**DATA EXTRACT**
--*--
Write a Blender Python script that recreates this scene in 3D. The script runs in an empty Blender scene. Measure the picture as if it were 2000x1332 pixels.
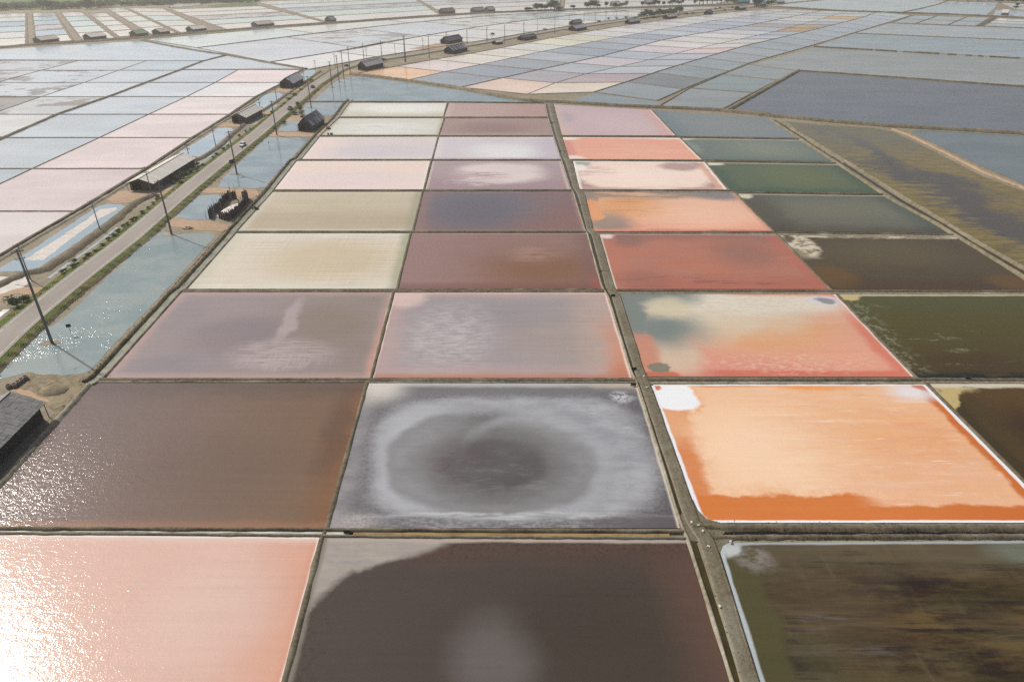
import bpy, bmesh, math, random
from mathutils import Vector, Matrix, noise as mnoise
from mathutils.geometry import tessellate_polygon

R = random.Random(7)
SC = bpy.context.scene
COL = SC.collection

# ------------------------------------------------------------------ camera
CAM_H = 80.0
FOC = 1350.0                       # focal length in pixels of a 2000 x 1332 frame
HORIZON = -110.0
HAZE = 0.00023
PITCH = math.atan((666.0 - HORIZON) / FOC)
cam_data = bpy.data.cameras.new('camera')
cam_data.sensor_width = 36.0
cam_data.lens = 36.0 * FOC / 2000.0
cam_data.clip_start = 0.5
cam_data.clip_end = 30000.0
cam = bpy.data.objects.new('camera', cam_data)
cam.location = (0.0, 0.0, CAM_H)
cam.rotation_euler = (math.pi / 2 - PITCH, 0.0, 0.0)
COL.objects.link(cam)
SC.camera = cam

# ------------------------------------------------------------------ sun, sky, exposure
SUN_EL, SUN_AZ = 43.0, -53.5       # azimuth measured from the view direction, minus = left
world = bpy.data.worlds.new('World')
SC.world = world
world.use_nodes = True
wn = world.node_tree
bg = wn.nodes['Background']
sky = wn.nodes.new('ShaderNodeTexSky')
sky.sky_type = 'NISHITA'
sky.sun_disc = False
sky.sun_elevation = math.radians(SUN_EL)
sky.sun_rotation = math.radians(SUN_AZ)
sky.air_density = 1.0
sky.dust_density = 4.0
sky.ozone_density = 1.0
wn.links.new(sky.outputs[0], bg.inputs[0])
bg.inputs[1].default_value = 0.080

sun_data = bpy.data.lights.new('sun', 'SUN')
sun_data.energy = 3.85
sun_data.angle = math.radians(0.53)
sun_data.color = (1.0, 0.93, 0.84)
sun = bpy.data.objects.new('sun', sun_data)
el, az = math.radians(SUN_EL), math.radians(SUN_AZ)
sun_dir = Vector((math.sin(az) * math.cos(el), math.cos(az) * math.cos(el), math.sin(el)))
sun.rotation_euler = sun_dir.to_track_quat('Z', 'Y').to_euler()
sun.location = sun_dir * 400
COL.objects.link(sun)

SC.view_settings.view_transform = 'Standard'
SC.view_settings.look = 'None'
SC.view_settings.gamma = 1.0
SC.view_settings.use_curve_mapping = False
SC.view_settings.exposure = 0.0
SC.cycles.max_bounces = 6
SC.cycles.volume_bounces = 0
SC.cycles.sample_clamp_direct = 0.0
SC.cycles.sample_clamp_indirect = 1.5
SC.cycles.use_denoising = False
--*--
**EXERCISE DIRECTIONS**
Exactly as they appear, print the lines of the listing above from its first line through the line that contains "COL = SC.collection", minus the pictures.

**WRITTEN REPLY**
Write a Blender Python script that recreates this scene in 3D. The script runs in an empty Blender scene. Measure the picture as if it were 2000x1332 pixels.
import bpy, bmesh, math, random
from mathutils import Vector, Matrix, noise as mnoise
from mathutils.geometry import tessellate_polygon

R = random.Random(7)
SC = bpy.context.scene
COL = SC.collection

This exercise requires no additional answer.